19 Mart'ta açığa çıkan halk hareketi, burjuva düzen partisi CHP'yi yer yer zorlasa da onun çizdiği çerçeveyi aşamamıştır. Halk hareketi şimdilik durulmuştur. Devrimci bir önderlikten yoksun olan öğrenci hareketi tek başına süreci ilerletememektedir. Seslendiği işçi sınıfından ve öncülerinden dilediği, beklediği karşılığı alamamaktadır.
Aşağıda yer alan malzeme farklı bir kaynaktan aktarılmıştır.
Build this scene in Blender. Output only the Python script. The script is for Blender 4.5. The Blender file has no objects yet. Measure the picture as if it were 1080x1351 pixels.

Kılıçların çekildiği çatışma, halkçı devrimci bir alternatifin yokluğunda, iki egemenlik arasında cereyan etmektedir. Ne saray iktidarının, ne de CHP öncülüğündeki kliğin çatışmadan kaçınma koşulu vardır. Egemen klikler arasındaki çatışmanın bundan sonraki rauntları daha şiddetli yaşanacaktır. Saray iktidarı seçim sathı mahalline doğru, hegemonya krizini aşamadığı ve kendi gelişim rezervlerini tümüyle tükettiği takdirde, devletin şiddet/zor aygıtlarına sarılmaktan sakınmayacaktır.

Egemen iki klik arasındaki çatışmanın şiddetlenmesi, iki tarafın birbirine üstünlük sağlayamaması, çatışmanın uzaması sonucu devletin zayıflaması üçüncü bir gücün müdahalesine zemin hazırlayacaktır. Eğer hala devrimci bir alternatif ete kemiğe bürünmemişse, bu üçüncü güç emir komuta halinde davranan generaller (darbe) veya Ümit Özdağ gibi neofaşistler olacaktır.

Yakın ve uzak tarihimiz bize defalarca göstermiştir ki; ezilenler mevcut düzenden daha iyi organize olmuş bir alternatif düzen görmediklerinde, "her şeyini kaybetme, kaosla ve kaçınılmaz bir düzensizlikle karşı karşıya gelme korkusu" yaşarlar. (Gramsci) İstikrar, can ve mal güvenliği isterler. Haliyle kim güçlüyse ("güçlü lider") onu desteklerler. Marksist leninist komünistler, bu gerçekleri göz önünde tutarak kendilerine bir projeksiyon çizmelidir.